El Padre tiene un plan que debe cumplirse: otorgar el don de su
reino a la comunidad de los discípulos de Jesús (de todos los tiempos), aunque
sea pequeña, amenazada e indefensa como un pequeño rebaño. Pero este don tienen
que hacerlo ver los discípulos mediante su disposición pronta para compartir lo
que tienen con los necesitados. Así se implanta el reino del Padre. Por eso
Jesús añade: Vendan lo que tienen y den
limosna. Acumulen aquello que no
pierde valor, tesoros inagotables en el cielo, donde ni el ladrón ronda ni la polilla
destruye. Porque donde está tu tesoro, allí estará tu corazón.

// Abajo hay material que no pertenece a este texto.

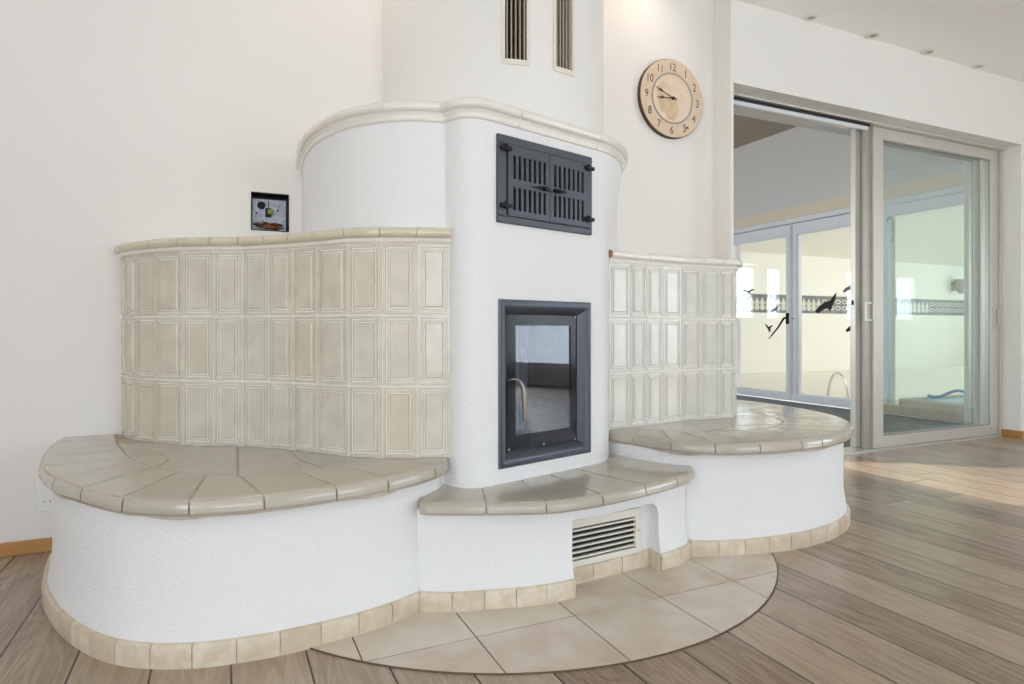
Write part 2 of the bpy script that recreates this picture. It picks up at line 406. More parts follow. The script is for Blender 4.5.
def wall_with_windows(name, axis, c0, c1, a0, a1, h, wins, m):
    """axis 'x': wall runs along x at y in c0..c1; wins = [(a, b, z0, z1)]"""
    mb = MB()
    def bx(p, q, z0, z1):
        if q - p < 1e-4 or z1 - z0 < 1e-4: return
        if axis == 'x': mb.box((p, c0, z0), (q, c1, z1))
        else: mb.box((c0, p, z0), (c1, q, z1))
    x = a0
    for (a, b, z0, z1) in wins:
        bx(x, a, 0, h); bx(a, b, 0, z0); bx(a, b, z1, h); x = b
    bx(x, a1, 0, h)
    return struct(mb.build(name, m))
wall_with_windows('wall_front', 'x', -4.25, -4.0, -3.4, 8.25, 3.5, [(-2.6, 0.2, 0.3, 2.5), (2.2, 5.0, 0.3, 2.5)], M_WALL)
wall_with_windows('wall_left', 'y', -3.4, -3.2, -4.0, 3.2, 3.5, [(-2.8, -0.4, 0.3, 2.5)], M_WALL)
wall_with_windows('wall_right', 'y', 8.0, 8.25, -4.0, 3.05, 3.5, [(-2.8, 0.0, 0.3, 2.5)], M_WALL)
mb = MB(); mb.box((-3.4, -4.25, 3.4), (2.95, 3.2, 3.5)); struct(mb.build('ceiling', M_CEIL))
mb = MB(); mb.box((2.95, -4.25, 3.02), (8.25, 3.05, 3.5)); struct(mb.build('ceiling', M_CEIL))

def window(n, axis, c, a, b, z0, z1, bars=1, m=None):
    m = m or M_PVC
    r = empty('window_%d' % n, (((a + b) / 2, c, z0) if axis == 'x' else (c, (a + b) / 2, z0))); struct(r)
    def bx(mb, p, q, s, t, d0=-0.03, d1=0.03):
        if axis == 'x': mb.box((p, c + d0, s), (q, c + d1, t))
        else: mb.box((c + d0, p, s), (c + d1, q, t))
    f = MB(); w = 0.06
    bx(f, a, b, z0, z0 + w); bx(f, a, b, z1 - w, z1); bx(f, a, a + w, z0 + w, z1 - w); bx(f, b - w, b, z0 + w, z1 - w)
    for k in range(bars):
        x = a + (b - a) * (k + 1) / (bars + 1); bx(f, x - w * .6, x + w * .6, z0 + w, z1 - w)
    f.build('window_frame', m, r)
    g = MB(); bx(g, a + w, b - w, z0 + w, z1 - w, -0.003, 0.003); g.build('pane', M_GLASS, r)
    return r
window(1, 'x', -4.12, -2.6, 0.2, 0.3, 2.5); window(2, 'x', -4.12, 2.2, 5.0, 0.3, 2.5)
window(3, 'y', -3.3, -2.8, -0.4, 0.3, 2.5); window(4, 'y', 8.12, -2.8, 0.0, 0.3, 2.5)

mb = MB(); mb.box((-3.2, 3.182, 0), (-0.52, 3.2, 0.055)); struct(mb.build('baseboard_left', M_OAKTRIM, bevel=0.003))
mb = MB(); mb.box((6.132, 3.05, 0), (6.15, 3.2, 0.06)); mb.box((6.132, 3.032, 0), (8.0, 3.05, 0.06)); struct(mb.build('baseboard_right', M_OAKTRIM, bevel=0.003))

# ------------------------------------------------------------------ the garden room beyond the sliding door
struct(MB().box((-2.0, 3.36, -0.1), (6.6, 9.0, -0.002)).build('floor_garden_room', M_SLATE))
mb = MB()
for k in range(62):
    y = 3.5 + k * 0.09; mb.box((-2.0, y, 3.48), (6.6, y + 0.078, 3.50))
struct(mb.build('ceiling_garden_room', M_SLAT))
struct(MB().box((-2.0, 3.5, 3.512), (6.6, 9.2, 3.6)).build('ceiling_void', M_SLAT))
wall_with_windows('wall_north', 'x', 9.0, 9.2, -2.0, 6.6, 3.5, [(-0.95, -0.15, 1.08, 2.12), (1.0, 1.44, 1.08, 2.14), (1.66, 1.84, 1.08, 2.14), (3.22, 3.68, 1.08, 2.16), (3.9, 4.46, 1.08, 2.18)], M_WALL2)
wall_with_windows('wall_west', 'y', -2.2, -2.0, 3.5, 9.2, 3.5, [(4.3, 8.3, 0.5, 2.9)], M_WALL2)  # unseen west opening, added to throw light on the east wall
window(11, 'y', -2.1, 4.3, 8.3, 0.5, 2.9, 2)  # unseen window added to brighten the garden room
window(10, 'x', 9.1, -0.95, -0.15, 1.08, 2.12, 0)
for i, (a, b) in enumerate([(1.0, 1.44), (1.66, 1.84), (3.22, 3.68), (3.9, 4.46)]):
    window(5 + i, 'x', 9.1, a, b, 1.08, 2.15, 0)
GX = 6.6
# east wall of the garden room: openings for the pool doors and the side window
wall_with_windows('wall_east', 'y', GX, GX + 0.25, 3.5, 9.2, 3.5, [(3.60, 4.62, 0.0, 2.26), (4.74, 6.94, 0.0, 2.27)], M_WALL2)
# shutter box running along over the doors
mb = MB(); mb.box((GX - 0.05, 3.5, 2.33), (GX, 9.0, 2.47)); struct(mb.build('trim_1', M_BEAM))
mb = MB(); mb.box((GX - 0.03, 3.5, 2.27), (GX, 9.0, 2.33)); struct(mb.build('trim_2', M_PVC))
def frame_y(mb, x0, x1, a, b, z0, z1, w, wb=None, wt=None):
    wb = wb or w; wt = wt or w
    mb.box((x0, a, z0), (x1, b, z0 + wb)); mb.box((x0, a, z1 - wt), (x1, b, z1))
    mb.box((x0, a, z0 + wb), (x1, a + w, z1 - wt)); mb.box((x0, b - w, z0 + wb), (x1, b, z1 - wt))
def pool_leaf(n, a, b, z1=2.26, glass=M_GLASSP):
    r = empty('door_%d' % n, (GX, (a + b) / 2, 0)); struct(r)
    f = MB(); frame_y(f, GX - 0.01, GX + 0.06, a, b, 0.01, z1, 0.085, 0.105, 0.15); f.build('door_frame', M_PVC, r, bevel=0.006)
    f = MB(); frame_y(f, GX - 0.022, GX - 0.01, a + 0.012, b - 0.012, 0.02, z1 - 0.03, 0.055, 0.075, 0.10); f.build('sash', M_PVC, r, bevel=0.004)
    g = MB(); g.box((GX + 0.02, a + 0.08, 0.11), (GX + 0.026, b - 0.08, z1 - 0.145)); g.build('pane', glass, r)
    return r
dl = pool_leaf(2, 5.81, 6.92); dr = pool_leaf(3, 4.76, 5.79)
# long dark lever on the left leaf, small latch on the right one
h = MB(); h.box((GX - 0.035, 5.835, 0.99), (GX - 0.022, 5.875, 1.13))
h.tube([(GX - 0.03, 5.855, 1.07), (GX - 0.065, 5.855, 1.07), (GX - 0.07, 5.88, 1.055), (GX - 0.07, 5.96, 0.95), (GX - 0.07, 6.07, 0.84)], [0.012, 0.013, 0.014, 0.011, 0.009]); h.build('handle', M_BLACK, dl, smooth=40)
h = MB(); h.tube([(GX - 0.07, 6.07, 0.84), (GX - 0.07, 6.12, 0.80)], 0.011); h.build('lever_tip', M_CHROME, dl, smooth=40)
h = MB(); h.tube([(GX - 0.02, 5.76, 1.06), (GX - 0.055, 5.76, 1.06), (GX - 0.058, 5.72, 1.06)], 0.009); h.build('latch', M_CHROME, dr, smooth=40)
w3 = empty('window_9', (GX, 4.1, 0)); struct(w3)
f = MB(); frame_y(f, GX - 0.015, GX + 0.06, 3.60, 4.60, 0.0, 2.26, 0.07, 0.012, 0.11); f.build('window_frame', M_PVC, w3, bevel=0.004)
MB().box((GX - 0.03, 3.60, 0.012), (GX + 0.10, 4.60, 0.10)).build('sill', M_POOLTRIM, w3, bevel=0.006)
g = MB(); g.box((GX + 0.02, 3.66, 0.085), (GX + 0.026, 4.54, 2.16)); g.build('pane', M_GLASSG, w3)

# pool hall
mb = MB(); mb.box((GX + 0.25, 3.2, -0.1), (18.0, 9.9, -0.004)); struct(mb.build('floor_pool_hall', M_POOLF))
wall_with_windows('wall_pool_far', 'x', 9.7, 9.9, GX, 18.0, 2.56, [], M_POOLW)
wall_with_windows('wall_pool_near', 'x', 3.2, 3.4, GX + 0.25, 18.0, 2.56, [(8.5, 14.5, 1.2, 2.4)], M_POOLW)  # unseen opening added to light the hall, kept high against direct sun
wall_with_windows('wall_pool_east', 'y', 17.7, 17.85, 3.4, 9.7, 2.56, [(4.0, 9.0, 1.2, 2.4)], M_POOLW)  # second unseen opening, added as a light source for the hall
struct(MB().box((GX + 0.25, 3.2, 2.5), (18.0, 9.9, 2.6)).build('ceiling_pool_hall', M_POOLW))
struct(MB().box((8.6, 0.9, 2.6), (21.2, 3.2, 2.72)).build('sun_blocker', M_POOLW)); struct(MB().box((18.0, 3.2, 2.6), (21.2, 9.9, 2.72)).build('sun_blocker', M_POOLW))  # unseen slabs added to keep direct sun out of the pool hall
# frieze band on the far wall: dark ground with pale pickets and ovals
fr = empty('trim_3', (10.5, 9.69, 1.45)); struct(fr)
FZ0, FZ1 = 1.265, 1.645
MB().box((GX + 0.4, 9.684, FZ0), (17.4, 9.70, FZ1)).build('band', M_FRIEZE, fr)
mb = MB(); x = GX + 0.5
while x < 17.2:
    if 11.9 < x < 14.4 or x > 15.6:
        # ovals and loops
        for zc in (1.385, 1.525):
            ring = []
            o_ = [(x + 0.09 + 0.085 * math.cos(t), zc + 0.05 * math.sin(t)) for t in [2 * math.pi * k / 14 for k in range(14)]]
            i_ = [(x + 0.09 + 0.06 * math.cos(t), zc + 0.028 * math.sin(t)) for t in [2 * math.pi * k / 14 for k in range(14)]]
            for k in range(14):
                j = (k + 1) % 14
                q = [o_[k], o_[j], i_[j], i_[k]]
                mb.add([(a, 9.676, b) for a, b in q] + [(a, 9.684, b) for a, b in q], [(0, 1, 2, 3), (0, 4, 5, 1), (1, 5, 6, 2), (2, 6, 7, 3), (3, 7, 4, 0)])
        x += 0.21
    else:
        q = [(x, 1.32), (x + 0.10, 1.32), (x + 0.10, 1.50), (x + 0.05, 1.58), (x, 1.50)]
        mb.add([(a, 9.676, b) for a, b in q] + [(a, 9.684, b) for a, b in q], [(0, 1, 2, 3, 4)] + [(i, (i + 1) % 5, 5 + (i + 1) % 5, 5 + i) for i in range(5)])
        mb.box((x + 0.10, 9.677, 1.36), (x + 0.15, 9.684, 1.39)); mb.box((x + 0.10, 9.677, 1.455), (x + 0.15, 9.684, 1.48))
        x += 0.15
mb.build('pattern', M_FRIEZEL, fr)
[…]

No es una exhortación a despreciar los bienes como si fueran malos
o a descuidar el dinero. Lo que Jesús propone es un estilo de vida,
caracterizado por la superación del ansia de posesión y por la esperanza en los
bienes del reino, que significan la realización plena del ser humano
y promueve en la tierra el fomento de la justicia. Para tener el corazón puesto
en Dios, que es el tesoro verdadero, la persona deja de pensar sólo en sí
misma, se abre al compartir fraterno y se muestra capaz de hacer uso de los
bienes con la libertad de poder usarlos o dejarlos cuando convenga. Es no vivir
para el dinero ni poner toda la seguridad en él.
La
verdadera riqueza no es lo que uno tiene, sino lo que comparte. Eso significa
acumular bienes en el cielo, es
decir, ponerlo todo en Dios y su reino, que es el verdadero tesoro.
La palabra limosna no
aparece en el Antiguo Testamento, pero el atender al extranjero, al huérfano y
a la viuda (Dt 24,19) era una ley
sagrada ordenada por Dios a Israel: no
endurecerás tu corazón ni cerrarás la
mano a tu hermano pobre, sino que le abrirás tu mano y le darás lo que necesite
(Dt 15, 7; cf., 8, 11; 26, 12; Lv 25, 35). Cristo exhortó a la práctica de la
limosna, pero advirtió que no se debía realizar con ostentación buscando la
alabanza de la gente (Cf. Mt 6, 2-4).
En la Biblia, la limosna es expresión de justicia. Equivale a darle
al otro lo que necesita para poder vivir. Porque todos somos hermanos, no es
justo que uno posea y el otro desfallezca en la miseria. Es justicia
distributiva. Para hacerla eficaz y para que se cumpla el plan del Creador, que
hizo todos los bienes para sirvieran para el sustento de todos, la limosna
adquiere el carácter de la cooperación nacional e internacional, del subsidio a
las obras de beneficencia, de solidaridad con los damnificados por calamidades,
de inversiones para el fomento de la educación y la salud de los menos
favorecidos en la sociedad.
Hay múltiples maneras de practicar la limosna. Hay muchas maneras de ser justo según el
evangelio, con la justicia mayor (el camino más excelente, de 1Cor 12, 31), que
encuentra su perfección en la misericordia y promueve la fraternidad.